Locations & Sublocations
Set up your locations to match how your business actually stores things. Yards, trailers, shops, shelves, bins.
Locations are where your inventory lives. Every item in your catalog is stored at a location. Sublocations let you get more specific within a location.
How Locations Work
Locations are the top level. These are your physical spaces:
Common locations:
Main Yard
Shop
Mike's Trailer
Lisa's Trailer
Snow Crew Truck
Sublocations are optional spots within a location:
Shelf A, Shelf B, Shelf D2
Bay 1, Bay 2
Bin A, Bin B
Left Side, Right Side
Tool Box, Mounted Rack
You don't need sublocations to get started. Knowing "it's on Mike's Trailer" is already better than "it's somewhere." Add sublocations when you want more precision.
Setting Up Locations
Locations are created as you add items. When you add or import an item, type a location name. If it doesn't exist yet, it gets created.
The same applies to sublocations. Type a sublocation name within any location, and it's created on the spot.

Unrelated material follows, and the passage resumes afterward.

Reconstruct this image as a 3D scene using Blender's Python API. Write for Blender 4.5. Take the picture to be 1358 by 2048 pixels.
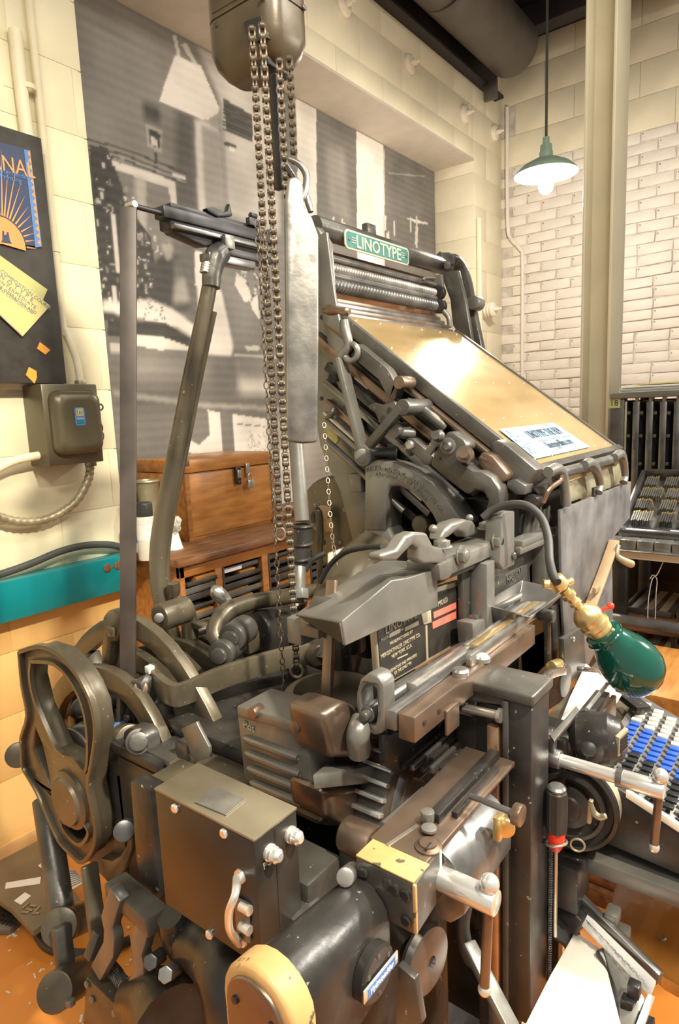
import bpy, bmesh, math, random
import numpy as np
from mathutils import Vector, Matrix
from mathutils.geometry import tessellate_polygon
random.seed(7)
rng = np.random.default_rng(7)
for o in list(bpy.data.objects):
    bpy.data.objects.remove(o)
scene = bpy.context.scene
COL = scene.collection

# ------------------------------------------------------------------ camera
FPX, CX, CY, CAMH = 1288.4, 679.0, 1024.0, 1.365
yaw, pit, roll = (math.radians(a) for a in (37.788, 8.940, -2.3795))
CF = Vector((math.cos(yaw) * math.cos(pit), math.sin(yaw) * math.cos(pit), -math.sin(pit)))
r0 = Vector((math.sin(yaw), -math.cos(yaw), 0)); u0 = r0.cross(CF)
CR = math.cos(roll) * r0 + math.sin(roll) * u0
CU = -math.sin(roll) * r0 + math.cos(roll) * u0
CO = Vector((0, 0, CAMH))
cam = bpy.data.cameras.new('camera'); camo = bpy.data.objects.new('camera', cam); COL.objects.link(camo)
camo.matrix_world = Matrix(((CR.x, CU.x, -CF.x, CO.x), (CR.y, CU.y, -CF.y, CO.y), (CR.z, CU.z, -CF.z, CO.z), (0, 0, 0, 1)))
cam.sensor_fit = 'VERTICAL'; cam.sensor_height = 36.0; cam.lens = 36.0 * FPX / 2048.0
cam.clip_start = 0.02; cam.clip_end = 60
scene.camera = camo

# ------------------------------------------------------------------ light
world = bpy.data.worlds.new('world'); scene.world = world; world.use_nodes = True
bg = world.node_tree.nodes['Background']; bg.inputs[0].default_value = (1.0, 0.95, 0.87, 1); bg.inputs[1].default_value = 0.44
scene.view_settings.view_transform = 'Standard'; scene.view_settings.look = 'None'
scene.view_settings.gamma = 1.0; scene.view_settings.use_curve_mapping = False
scene.view_settings.exposure = 0.18

def lamp(kind, name, loc, power, color, size=0.1, aim=None, spot=None, sy=None, blend=0.7):
    l = bpy.data.lights.new(name, kind); l.energy = power; l.color = color
    if kind == 'AREA':
        l.shape = 'RECTANGLE'; l.size = size; l.size_y = sy or size
    else:
        l.shadow_soft_size = size
    if spot: l.spot_size = math.radians(spot); l.spot_blend = blend
    o = bpy.data.objects.new(name, l); COL.objects.link(o); o.location = loc
    if aim is not None:
        o.rotation_euler = (Vector(aim) - Vector(loc)).to_track_quat('-Z', 'Y').to_euler()
    return o
WARM = (1.0, 0.89, 0.70)
lamp('SPOT', 'ceiling_lamp', (0.55, -1.0, 3.1), 520, WARM, 0.07, (0.75, 2.0, 0.55), 72, blend=1.0)
lamp('SPOT', 'ceiling_lamp', (2.3, -0.9, 3.1), 330, (1.0, 0.95, 0.86), 0.12, (1.05, -0.1, 0.5), 88, blend=1.0)
lamp('SPOT', 'ceiling_lamp', (3.0, -1.2, 2.3), 240, (1.0, 0.94, 0.84), 0.10, (1.3, 0.2, 0.35), 90, blend=1.0)
lamp('AREA', 'ceiling_tube_light', (-0.7, -0.4, 3.4), 45, (1.0, 0.93, 0.80), 1.2, (0.6, 0.8, 0.3), sy=0.25)
lamp('AREA', 'ceiling_tube_light', (1.9, 0.1, 3.45), 24, (1.0, 0.93, 0.80), 1.6, (1.9, 0.55, 0), sy=0.3)

# ------------------------------------------------------------------ helpers
def ray(px, py):
    return CF + CR * ((px - CX) / FPX) - CU * ((py - CY) / FPX)
def q(px, py, X=None, Y=None, Z=None, D=None):
    """a point of the photograph on a known plane of the room"""
    d = ray(px, py)
    if X is not None: return CO + d * (X / d.x)
    if Y is not None: return CO + d * (Y / d.y)
    if Z is not None: return CO + d * ((Z - CAMH) / d.z)
    return CO + d * D
V = Vector
EX, EY, EZ = V((1, 0, 0)), V((0, 1, 0)), V((0, 0, 1))
def frame(axis, up=None):
    a = V(axis).normalized()
    t = V(up) if up is not None else (EZ if abs(a.z) < 0.9 else EX)
    u = (t - a * t.dot(a))
    if u.length < 1e-6: u = (EX - a * EX.dot(a))
    u.normalize()
    return a, u, a.cross(u)
def smooth_path(pts, n=6):
    pts = [V(p) for p in pts]
    if len(pts) < 3 or n < 2: return pts
    out = []
    P = [pts[0] * 2 - pts[1]] + pts + [pts[-1] * 2 - pts[-2]]
    for i in range(1, len(P) - 2):
        for k in range(n):
            t = k / n
            a, b, c, d = P[i - 1], P[i], P[i + 1], P[i + 2]
            out.append(0.5 * ((2 * b) + (c - a) * t + (2 * a - 5 * b + 4 * c - d) * t * t + (3 * b - a - 3 * c + d) * t ** 3))
    out.append(pts[-1])
    return out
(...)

Importing creates locations automatically. If your import file has location names that don't exist yet, they'll be created during import. This is the fastest way to set up your location structure.
Thinking About Your Setup
There's no single right way to organize locations. Here are patterns that work well for landscape companies:
One Location Per Trailer + One for the Yard
The most common setup. Each crew trailer is a location, and your main storage area is a location. Items on the trailer are tracked at the trailer level. Items in the yard are tracked at the yard level.
Main Yard
Shelf A, Shelf B, Pallet Area
Bulk materials, backup equipment
Crew 1 Trailer
Tool Box, Left Bay, Right Bay
Daily-use tools and materials
Crew 2 Trailer
Tool Box, Left Bay, Right Bay
Daily-use tools and materials
Yard + Shop Split
If your shop is separate from your yard, track them as separate locations. The shop might hold equipment parts and tools. The yard holds materials and bulk supplies.
Seasonal Setups
Some companies run different inventory in different seasons. A snow crew truck in winter has different inventory than a landscape trailer in summer. Use separate locations for seasonal setups so you can track what's loaded on each rig.
The Assigned To Field
Locations tell you where something is stored. Assigned To tells you where it's being used.

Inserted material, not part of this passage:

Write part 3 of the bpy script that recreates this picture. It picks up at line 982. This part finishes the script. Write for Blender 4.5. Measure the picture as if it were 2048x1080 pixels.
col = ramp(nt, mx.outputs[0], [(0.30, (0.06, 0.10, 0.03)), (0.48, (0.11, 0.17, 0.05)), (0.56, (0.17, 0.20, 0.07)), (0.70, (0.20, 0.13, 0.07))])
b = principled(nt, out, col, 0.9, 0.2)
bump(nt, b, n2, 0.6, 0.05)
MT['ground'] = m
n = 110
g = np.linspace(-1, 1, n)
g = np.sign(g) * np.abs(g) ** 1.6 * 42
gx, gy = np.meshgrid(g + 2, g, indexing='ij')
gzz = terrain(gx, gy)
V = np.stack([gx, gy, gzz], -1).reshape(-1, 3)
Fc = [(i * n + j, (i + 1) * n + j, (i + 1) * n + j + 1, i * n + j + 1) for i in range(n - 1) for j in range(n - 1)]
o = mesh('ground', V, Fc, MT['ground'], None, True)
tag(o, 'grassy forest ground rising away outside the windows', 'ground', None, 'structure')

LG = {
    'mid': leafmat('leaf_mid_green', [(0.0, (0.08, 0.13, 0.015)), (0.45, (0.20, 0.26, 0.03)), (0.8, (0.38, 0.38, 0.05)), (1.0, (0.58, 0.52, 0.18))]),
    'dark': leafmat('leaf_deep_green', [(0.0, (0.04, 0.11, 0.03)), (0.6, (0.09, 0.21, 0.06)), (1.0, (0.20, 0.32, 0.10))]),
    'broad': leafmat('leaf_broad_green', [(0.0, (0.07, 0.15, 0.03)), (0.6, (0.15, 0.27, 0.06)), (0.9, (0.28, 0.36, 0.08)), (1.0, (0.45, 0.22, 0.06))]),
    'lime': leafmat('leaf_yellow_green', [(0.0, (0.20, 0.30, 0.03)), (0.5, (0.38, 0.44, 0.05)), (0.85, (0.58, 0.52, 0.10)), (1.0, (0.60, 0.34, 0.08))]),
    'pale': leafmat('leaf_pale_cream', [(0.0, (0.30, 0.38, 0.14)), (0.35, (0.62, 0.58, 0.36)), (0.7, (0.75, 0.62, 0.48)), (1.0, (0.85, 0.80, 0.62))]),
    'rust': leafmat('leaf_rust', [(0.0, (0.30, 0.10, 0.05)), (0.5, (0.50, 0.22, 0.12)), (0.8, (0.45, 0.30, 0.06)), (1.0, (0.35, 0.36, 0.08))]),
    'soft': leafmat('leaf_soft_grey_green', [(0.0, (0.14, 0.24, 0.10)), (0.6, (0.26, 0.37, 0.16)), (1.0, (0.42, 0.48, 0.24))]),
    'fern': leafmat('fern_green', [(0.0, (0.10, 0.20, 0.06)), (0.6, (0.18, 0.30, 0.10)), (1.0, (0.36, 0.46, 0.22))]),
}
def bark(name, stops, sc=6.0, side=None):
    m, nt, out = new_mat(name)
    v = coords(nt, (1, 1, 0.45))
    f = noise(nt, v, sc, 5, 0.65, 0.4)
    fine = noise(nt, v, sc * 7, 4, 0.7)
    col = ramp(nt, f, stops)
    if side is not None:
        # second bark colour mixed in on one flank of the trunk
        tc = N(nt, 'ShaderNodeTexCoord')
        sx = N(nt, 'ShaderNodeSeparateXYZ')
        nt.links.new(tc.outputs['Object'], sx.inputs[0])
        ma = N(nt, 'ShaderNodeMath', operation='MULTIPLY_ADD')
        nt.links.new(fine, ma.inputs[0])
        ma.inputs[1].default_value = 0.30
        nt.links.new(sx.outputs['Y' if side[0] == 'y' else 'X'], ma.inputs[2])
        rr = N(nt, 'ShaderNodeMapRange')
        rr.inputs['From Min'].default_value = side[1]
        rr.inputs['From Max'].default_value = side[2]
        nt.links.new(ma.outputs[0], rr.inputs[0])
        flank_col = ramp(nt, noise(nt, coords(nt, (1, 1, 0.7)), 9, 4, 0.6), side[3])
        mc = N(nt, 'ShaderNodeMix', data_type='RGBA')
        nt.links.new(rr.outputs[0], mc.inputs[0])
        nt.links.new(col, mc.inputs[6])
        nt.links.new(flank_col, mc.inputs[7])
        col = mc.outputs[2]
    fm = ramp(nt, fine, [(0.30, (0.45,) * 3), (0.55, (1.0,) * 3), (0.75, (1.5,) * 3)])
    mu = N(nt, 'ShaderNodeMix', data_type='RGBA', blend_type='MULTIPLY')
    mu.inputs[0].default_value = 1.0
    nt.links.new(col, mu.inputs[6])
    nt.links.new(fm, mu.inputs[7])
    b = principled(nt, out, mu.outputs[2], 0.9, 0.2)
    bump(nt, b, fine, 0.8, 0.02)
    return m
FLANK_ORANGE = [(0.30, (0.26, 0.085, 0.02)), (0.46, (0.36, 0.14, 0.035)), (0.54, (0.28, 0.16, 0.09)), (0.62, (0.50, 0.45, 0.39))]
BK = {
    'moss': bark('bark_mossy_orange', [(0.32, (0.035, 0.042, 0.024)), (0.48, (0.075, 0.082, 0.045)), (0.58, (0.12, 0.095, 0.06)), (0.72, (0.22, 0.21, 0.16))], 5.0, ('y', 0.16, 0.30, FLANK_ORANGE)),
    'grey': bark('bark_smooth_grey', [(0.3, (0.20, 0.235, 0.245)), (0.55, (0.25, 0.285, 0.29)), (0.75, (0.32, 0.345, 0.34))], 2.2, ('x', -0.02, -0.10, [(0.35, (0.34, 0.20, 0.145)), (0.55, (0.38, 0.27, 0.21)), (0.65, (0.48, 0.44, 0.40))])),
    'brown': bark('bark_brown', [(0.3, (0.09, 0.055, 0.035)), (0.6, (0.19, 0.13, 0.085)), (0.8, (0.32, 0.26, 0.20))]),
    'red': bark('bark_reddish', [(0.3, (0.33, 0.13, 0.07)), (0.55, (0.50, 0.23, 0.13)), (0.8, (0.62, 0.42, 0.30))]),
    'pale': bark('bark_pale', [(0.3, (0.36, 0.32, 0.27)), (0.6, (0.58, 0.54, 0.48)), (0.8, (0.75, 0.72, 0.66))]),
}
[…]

A skid steer might live at Main Yard, but right now it's at the Meadow Creek job. Its location is still the yard because that's where it comes back to, but Assigned To says "Meadow Creek Drive" so everyone knows where it actually is and why. A trimmer might be assigned to Mike because he's the one using it this week. Materials might be staged for a job that starts Monday.

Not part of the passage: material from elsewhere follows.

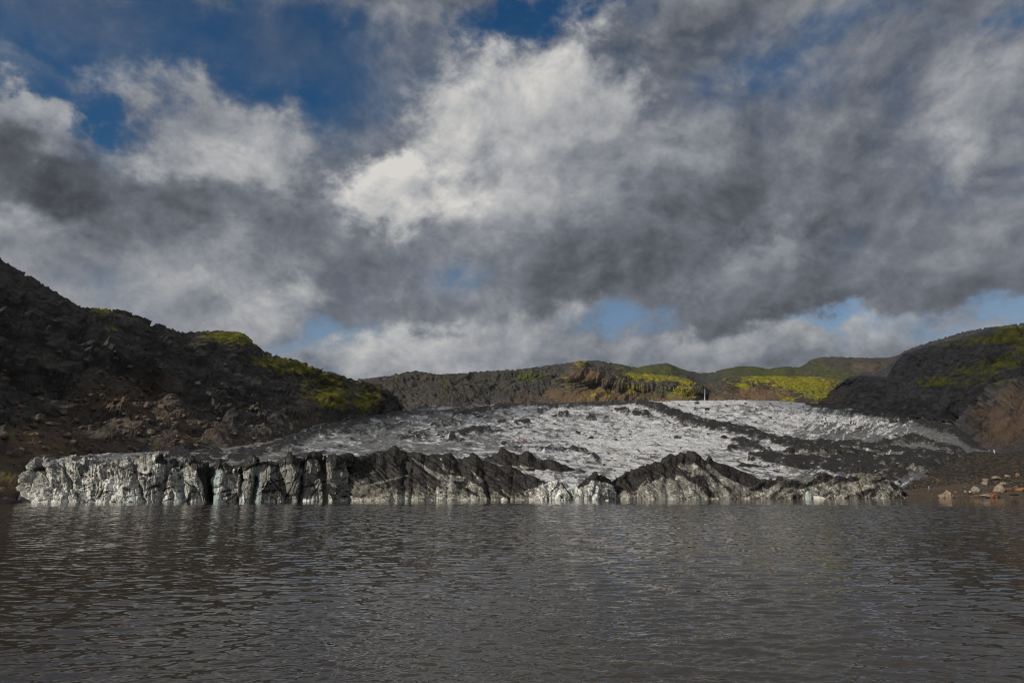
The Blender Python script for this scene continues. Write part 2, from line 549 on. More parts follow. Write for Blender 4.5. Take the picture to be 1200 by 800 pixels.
def build_water():
    nu = 1100
    az = np.linspace(math.radians(-54), math.radians(54), nu)
    rows = [3.0]
    while rows[-1] < 420:
        r = rows[-1]
        rows.append(r + min(max(0.018, 0.45 * r * r / (683 * CAMH)), 0.22 if r < 128 else 0.5) if r < 200 else r * 1.03)
    r = np.array(rows)
    R, A = np.meshgrid(r, az, indexing='ij')
    X, Y = R * np.sin(A), R * np.cos(A)
    dr = np.gradient(r)[:, None]
    calm = 1 - 0.62 * ss(112, 124, Y + 6 * fbm(X / 30, Y / 30, o=2))
    Z = np.zeros_like(X)
    gust = 0.85 + 0.35 * fbm(X / 14, Y / 22, o=3)
    rng = np.random.default_rng(5)
    N = 70
    lams = np.exp(rng.uniform(math.log(0.10), math.log(1.2), N))
    for lam in lams:
        k = 2 * math.pi / lam
        th = rng.normal(0.06, 0.42)
        s = 0.019 * (lam / 0.5) ** -0.15 * rng.uniform(0.6, 1.3)
        w = ss(2.0, 4.0, lam / (dr * (0.35 + 0.65 * abs(math.cos(th)))))
        ph = rng.uniform(0, 6.28)
        arg = k * (X * math.sin(th) - Y * math.cos(th)) + ph + 1.4 * 0
        Z += (s / k) * np.sin(arg) * w
    Z *= gust * calm * 1.5
    me = grid_mesh('water', np.stack([X, Y, Z], -1), {'calm': calm * (1 + 1.5 * ss(18, 85, Y))})
    tag(link('water', me, mat_water()), kind='structure')


build_water()

# ------------------------------------------------------------------ hills
M_left = mat_rock('dark_layered_basalt', (0.020, 0.020, 0.021), (0.068, 0.064, 0.060), (0.115, 0.080, 0.052), (0.055, 0.060, 0.010), (0.19, 0.175, 0.018), 1.0, 0.75)
M_right = mat_rock('grey_scree_basalt', (0.022, 0.023, 0.027), (0.062, 0.063, 0.070), (0.070, 0.046, 0.030), (0.050, 0.058, 0.008), (0.10, 0.10, 0.012))
M_far = mat_rock('far_mossy_cliff_rock', (0.022, 0.021, 0.019), (0.085, 0.073, 0.056), (0.105, 0.070, 0.042), (0.075, 0.085, 0.010), (0.23, 0.20, 0.010), 1.25, 0.4)  # bright moss is real, but also carries the far sun patches as colour
M_far_dark = mat_rock('far_dark_ridge_rock', (0.024, 0.024, 0.024), (0.055, 0.052, 0.047), (0.085, 0.06, 0.04), (0.035, 0.045, 0.010), (0.055, 0.065, 0.010), 1.4)


def pix_blobs(px, py, lst):
    s = np.zeros_like(px)
    for (x, y, rx, ry, a) in lst:
        s = np.maximum(s, a * np.exp(-(((px - x) / rx) ** 2 + ((py - y) / ry) ** 2)))
    return s


def hill(name, mat, curves, vk, nu, nv, amp, lam, gully, strata, moss_b, brown_b, seed, crest_v, mossy_flat=0.0, fine=1.0, crest=None, crag=6.0):
    G, v = loft(curves, vk, nu, nv)
    N = normals(G)
    if np.mean(N[..., 1]) > 0: N = -N
    X, Y, Z = (G[..., i] for i in range(3))
    V = v[:, None] + 0 * X
    U = np.cumsum(np.hypot(np.gradient(X, axis=1), np.gradient(Y, axis=1)), axis=1)
    keep = 1 - 0.88 * np.exp(-((V - crest_v) / 0.05) ** 2)
    d = amp * fbm(X / lam + seed, Y / lam, Z / lam, o=6, g=0.52)
    d += amp * 0.7 * ridged(X / lam * 1.7 + seed, Y / lam * 1.7, Z / lam * 1.1, o=5) - amp * 0.25
    wob = fbm(X / lam + 5, Y / lam, Z / lam * 2, o=3)
    d += gully * ridged(U / (lam * 0.55) + 1.1 * wob, Z / (lam * 3.2) + seed, o=4, g=0.55) * ss(0.02, 0.2, V)
    st = Z / (lam * 0.16) + 1.3 * wob
    d += strata * (np.abs(np.mod(st, 2.0) - 1.0) - 0.5) * 2 * np.clip(0.6 + 1.5 * wob, 0, 1.3)
    d += fine * 0.35 * amp * ridged(X / lam * 7, Y / lam * 7, Z / lam * 7, o=3, g=0.6)
    d += crag * (1.2 * facet(X / lam * 1.25, Y / lam * 1.25, Z / lam * 2.2, int(seed) + 11) + 0.8 * facet(X / lam * 3.2, Y / lam * 3.2, Z / lam * 4.5, int(seed)) + 0.42 * facet(X / lam * 8.5, Y / lam * 8.5, Z / lam * 12, int(seed) + 5)) * ss(0.06, 0.26, V)
    G = G + N * (d * keep)[..., None]
    if crest is not None:
        cpx = np.array([c[0] for c in crest]); cpy = np.array([c[1] for c in crest])
        wv = ss(0.1, crest_v, V)
        b0, b1 = cpx[0], cpx[-1]
        nb = int((b1 - b0) / 3)
        for _ in range(4):
            px, py = PR(G)
            bi = np.clip(((px - b0) / (b1 - b0) * nb).astype(int), 0, nb - 1)
            top = np.full(nb, 1e9); np.minimum.at(top, bi.ravel(), py.ravel())
            bc = b0 + (np.arange(nb) + .5) * (b1 - b0) / nb
            err = np.where(top < 1e8, top - np.interp(bc, cpx, cpy), 0)
            err = np.convolve(np.pad(err, 3, mode='edge'), np.array([.05, .1, .2, .3, .2, .1, .05]), mode='valid')
            G[..., 2] += np.interp(px, bc, err) * wv * Y / F * 0.9
    N2 = normals(G)
    if np.mean(N2[..., 2]) < 0: N2 = -N2
    px, py = PR(G)
    moss = pix_blobs(px, py, moss_b) + mossy_flat * ss(0.55, 0.9, N2[..., 2])
    brown = pix_blobs(px, py, brown_b)
    me = grid_mesh(name, G, {'moss': moss, 'brown': brown})
    return tag(link(name, me, mat), kind='structure')


# near hill on the left of the lake
crestL = [(-260, 190, 300), (-120, 240, 340), (-40, 280, 395), (0, 302, 420), (15, 312, 428), (40, 325, 440), (60, 338, 455), (95, 359, 480), (120, 361, 500), (145, 363, 520), (170, 372, 545),
          (200, 384, 575), (215, 389, 590), (230, 388, 605), (255, 387, 630), (270, 388, 645), (285, 389, 660), (296, 398, 670), (310, 411, 685), (330, 418, 705), (345, 420, 720), (370, 430, 750),
          (400, 439, 790), (420, 446, 815), (440, 449, 840), (455, 456, 860), (468, 467, 880), (476, 480, 900), (482, 489, 915)]
footL = [(-300, 'z', -3, 70), (-100, 'z', -3, 118), (0, 'z', -3, 130), (18, 'z', -3, 138), (40, 'z', -2, 152), (110, 'z', 1, 190), (200, 550, 225), (300, 532, 290), (360, 519, 400), (420, 500, 620), (460, 492, 800), (484, 491, 920)]
lowL = [(-290, 540, 100), (-100, 556, 140), (0, 552, 168), (40, 546, 180), (110, 540, 215), (200, 534, 255), (300, 522, 325), (360, 508, 430), (420, 490, 640), (460, 486, 812), (484, 489, 921)]
talusL = [(-280, 440, 150), (-100, 490, 190), (0, 508, 232), (60, 500, 250), (130, 490, 300), (210, 482, 350), (290, 490, 420), (360, 485, 500), (420, 470, 680), (460, 477, 825), (483, 489, 920)]
benchL = [(-270, 330, 205), (-100, 395, 250), (0, 428, 290), (60, 425, 310), (120, 420, 350), (190, 436, 410), (260, 440, 490), (340, 452, 580), (400, 458, 715), (450, 465, 840), (483, 488, 918)]
backL = [(-280, 180, 420), (-120, 245, 460), (0, 308, 540), (95, 367, 600), (200, 394, 700), (270, 397, 770), (345, 432, 830), (400, 452, 880), (455, 470, 930), (480, 492, 970)]
bottomL = [(-300, 420, 700), (0, 470, 800), (200, 500, 1000), (300, 500, 1100), (400, 500, 1150), (478, 500, 1200)]
hill('hill', M_left, [footL, lowL, talusL, benchL, crestL, backL, bottomL], [0, .10, .30, .5, .8, .9, 1.0], 860, 430, 7.0, 85.0, 5.0, 1.6,
     [(285, 394, 38, 11, 1.1), (255, 393, 25, 6, .9), (318, 424, 34, 10, .75), (350, 432, 38, 10, .85), (390, 462, 38, 24, .78), (430, 470, 30, 22, .74), (410, 492, 40, 14, .45), (375, 445, 40, 12, .6), (440, 455, 25, 10, .5),
      (120, 363, 30, 5, .75), (160, 366, 14, 4, .75), (20, 312, 14, 8, .35), (20, 362, 14, 6, .5), (225, 400, 30, 14, .3), (330, 405, 18, 8, .5),
      (20, 500, 40, 25, .36), (70, 490, 50, 20, .30), (15, 510, 30, 10, .45), (130, 385, 14, 8, .45), (60, 415, 60, 6, .3), (8, 556, 20, 7, .5)],
     [(150, 470, 110, 50, .55), (60, 530, 150, 40, .6), (220, 500, 90, 35, .5), (360, 500, 60, 25, .45), (430, 490, 40, 20, .4), (0, 560, 60, 40, .8), (300, 520, 50, 20, .5)],
     3.0, 0.8, 0.12, crest=crestL, crag=7.5)

# hill on the right
crestR = [(952, 476, 1480), (962, 468, 1460), (975, 455, 1420), (990, 444, 1370), (1005, 438, 1330), (1022, 436, 1300), (1038, 431, 1260), (1047, 421, 1235), (1058, 411, 1200), (1075, 405, 1150),
          (1090, 400, 1100), (1110, 394, 1050), (1130, 388, 1000), (1160, 383, 930), (1200, 378, 850), (1260, 366, 720), (1400, 330, 560)]
footR = [(946, 482, 1430), (1000, 493, 1050), (1050, 503, 760), (1095, 516, 540), (1118, 530, 390), (1144, 549, 288), (1200, 552, 270), (1260, 556, 240), (1420, 560, 190)]
lowR = [(948, 478, 1440), (1000, 482, 1080), (1050, 492, 820), (1100, 502, 620), (1140, 510, 470), (1165, 515, 365), (1200, 516, 315), (1260, 520, 270), (1420, 520, 205)]
midR = [(950, 477, 1460), (985, 462, 1300), (1030, 465, 1050), (1080, 468, 820), (1130, 468, 640), (1170, 460, 520), (1200, 455, 440), (1260, 450, 380), (1420, 440, 300)]
upR = [(951, 476, 1470), (980, 455, 1380), (1020, 446, 1220), (1060, 435, 1080), (1110, 424, 900), (1160, 415, 760), (1200, 412, 660), (1260, 402, 560), (1420, 380, 440)]
backR = [(952, 480, 1600), (990, 452, 1560), (1060, 420, 1480), (1130, 398, 1350), (1200, 390, 1200), (1400, 350, 900)]
bottomR = [(952, 500, 1900), (1100, 500, 1800), (1400, 480, 1400)]
hill('hill', M_right, [footR, lowR, midR, upR, crestR, backR, bottomR], [0, .15, .4, .6, .8, .9, 1], 700, 400, 6.0, 100.0, 2.6, 2.2,
     [(1190, 388, 34, 9, .9), (1170, 398, 55, 6, .85), (1120, 404, 25, 3, .65), (1100, 448, 28, 7, .85), (1145, 435, 40, 10, .75), (1175, 425, 40, 10, .75), (1200, 410, 25, 14, .75), (1160, 447, 40, 8, .5), (1090, 427, 12, 3, .4), (975, 465, 18, 10, .45), (1180, 470, 20, 5, .35)],
     [(1180, 500, 60, 35, .75), (1200, 470, 60, 30, .6), (1150, 480, 30, 14, .55), (1120, 470, 60, 14, .35), (970, 465, 25, 12, .6), (1160, 485, 16, 6, 1.0)],
     21.0, 0.8, 0.10, crest=crestR, crag=8.0)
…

You could also create a location for every job site, but that gets complicated fast. Assigned To lets you track what's where without building out a new location every time you mobilize equipment. Use whatever approach makes sense for how your business actually works. There's no single right way. The most important thing is the way you'll actually use and keep current.
The Assignments and Crew Inventory saved views filter and group by this field, so you can see at a glance what's allocated where.
Renaming Locations
Need to fix a name or standardize? On the Dashboard, click the menu on any location card and select Rename. The new name updates everywhere that location is referenced.
Tips
Match your physical layout. If crews already call it "Mike's Trailer," name the location "Mike's Trailer." Don't invent a naming system nobody will use.
Keep it simple at first. Two or three locations are enough to start. You can always add more as your tracking matures.
Sublocations are for findability. If someone needs to physically find an item, sublocations help. "Shelf D2 in the Main Yard" is findable. "Main Yard" is a search mission.